§ **DIRECTIVE**: Pick out each line of the records that includes the string "from", and copy it.

§ **RECORDS FOR THIS TASK**:
----

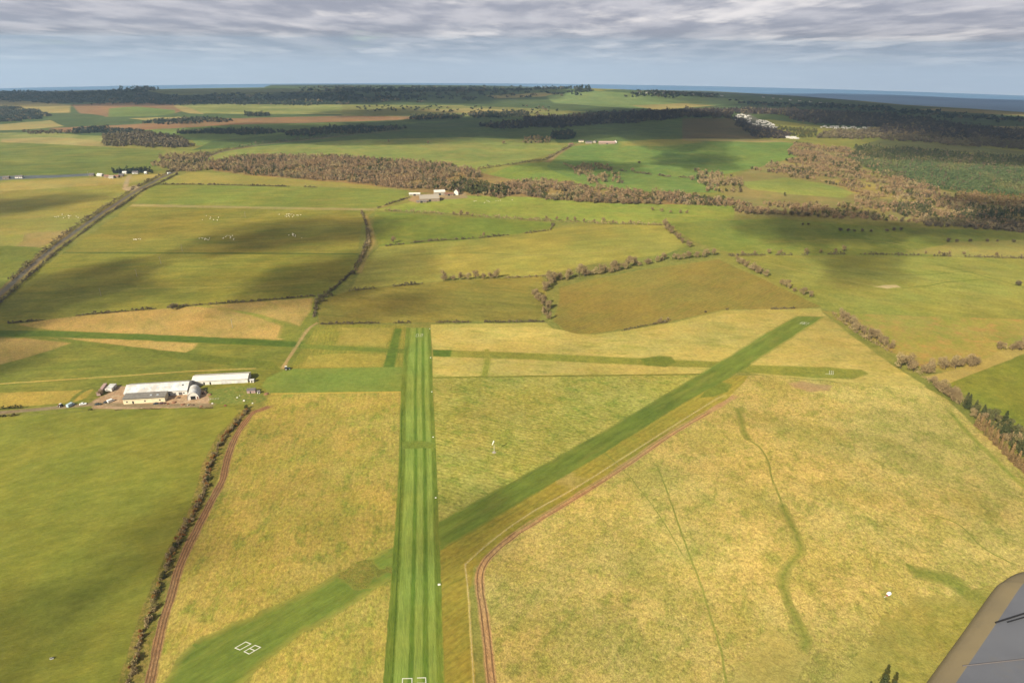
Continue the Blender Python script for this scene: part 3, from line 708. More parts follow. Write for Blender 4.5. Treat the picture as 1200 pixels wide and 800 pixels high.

----

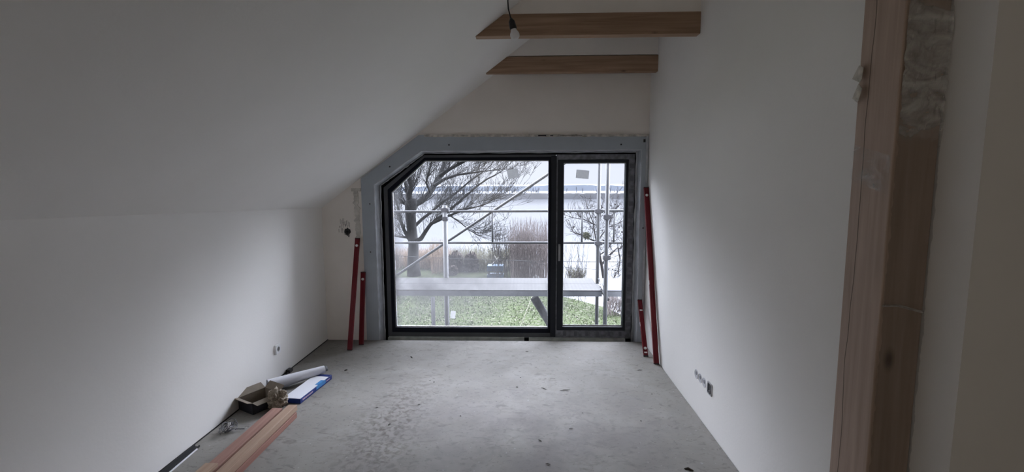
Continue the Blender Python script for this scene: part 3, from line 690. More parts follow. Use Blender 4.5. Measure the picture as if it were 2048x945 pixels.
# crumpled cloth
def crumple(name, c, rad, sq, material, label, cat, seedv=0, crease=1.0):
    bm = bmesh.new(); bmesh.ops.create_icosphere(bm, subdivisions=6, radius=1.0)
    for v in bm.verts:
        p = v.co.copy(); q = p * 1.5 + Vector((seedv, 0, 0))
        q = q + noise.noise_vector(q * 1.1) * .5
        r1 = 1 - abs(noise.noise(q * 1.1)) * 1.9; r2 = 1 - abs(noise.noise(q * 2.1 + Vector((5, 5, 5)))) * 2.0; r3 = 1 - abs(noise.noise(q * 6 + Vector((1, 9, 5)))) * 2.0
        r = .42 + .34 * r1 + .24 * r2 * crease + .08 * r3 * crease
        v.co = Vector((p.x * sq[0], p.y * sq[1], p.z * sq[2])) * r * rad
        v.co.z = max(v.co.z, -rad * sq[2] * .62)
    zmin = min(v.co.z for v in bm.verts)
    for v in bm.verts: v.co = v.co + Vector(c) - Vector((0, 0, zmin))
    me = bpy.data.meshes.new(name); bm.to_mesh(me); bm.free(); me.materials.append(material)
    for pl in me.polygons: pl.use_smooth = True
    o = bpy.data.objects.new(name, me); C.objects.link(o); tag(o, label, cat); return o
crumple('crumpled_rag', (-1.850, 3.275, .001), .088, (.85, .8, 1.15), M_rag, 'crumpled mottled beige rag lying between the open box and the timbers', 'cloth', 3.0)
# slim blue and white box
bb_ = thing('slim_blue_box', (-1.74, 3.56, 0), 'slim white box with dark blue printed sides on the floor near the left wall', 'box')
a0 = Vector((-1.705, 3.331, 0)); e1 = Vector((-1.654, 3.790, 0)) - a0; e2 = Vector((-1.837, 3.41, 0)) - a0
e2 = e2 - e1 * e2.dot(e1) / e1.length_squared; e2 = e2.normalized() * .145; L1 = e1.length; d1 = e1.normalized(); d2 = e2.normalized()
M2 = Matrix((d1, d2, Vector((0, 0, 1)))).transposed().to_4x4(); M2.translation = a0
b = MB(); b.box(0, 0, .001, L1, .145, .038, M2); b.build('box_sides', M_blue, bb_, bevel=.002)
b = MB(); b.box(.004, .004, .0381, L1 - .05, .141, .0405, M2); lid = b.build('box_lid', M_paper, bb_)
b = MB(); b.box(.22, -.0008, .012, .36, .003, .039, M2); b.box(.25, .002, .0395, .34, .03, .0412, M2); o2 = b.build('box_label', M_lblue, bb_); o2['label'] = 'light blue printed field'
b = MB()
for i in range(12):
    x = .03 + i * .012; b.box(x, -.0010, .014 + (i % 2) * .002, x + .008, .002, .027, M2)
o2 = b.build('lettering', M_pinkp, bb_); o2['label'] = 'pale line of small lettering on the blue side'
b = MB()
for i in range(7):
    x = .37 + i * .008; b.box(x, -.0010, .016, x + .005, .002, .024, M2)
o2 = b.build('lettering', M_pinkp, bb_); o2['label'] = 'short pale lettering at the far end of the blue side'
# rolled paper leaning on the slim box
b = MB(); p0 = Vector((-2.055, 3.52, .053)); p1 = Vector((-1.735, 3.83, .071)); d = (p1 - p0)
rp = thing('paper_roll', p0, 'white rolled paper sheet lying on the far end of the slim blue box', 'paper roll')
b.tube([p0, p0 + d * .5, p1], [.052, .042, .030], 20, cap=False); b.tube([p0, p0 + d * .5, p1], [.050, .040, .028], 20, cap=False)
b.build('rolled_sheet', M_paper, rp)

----

§ **WRITTEN REPLY**:
Continue the Blender Python script for this scene: part 3, from line 708. More parts follow. Write for Blender 4.5. Treat the picture as 1200 pixels wide and 800 pixels high.
Continue the Blender Python script for this scene: part 3, from line 690. More parts follow. Use Blender 4.5. Measure the picture as if it were 2048x945 pixels.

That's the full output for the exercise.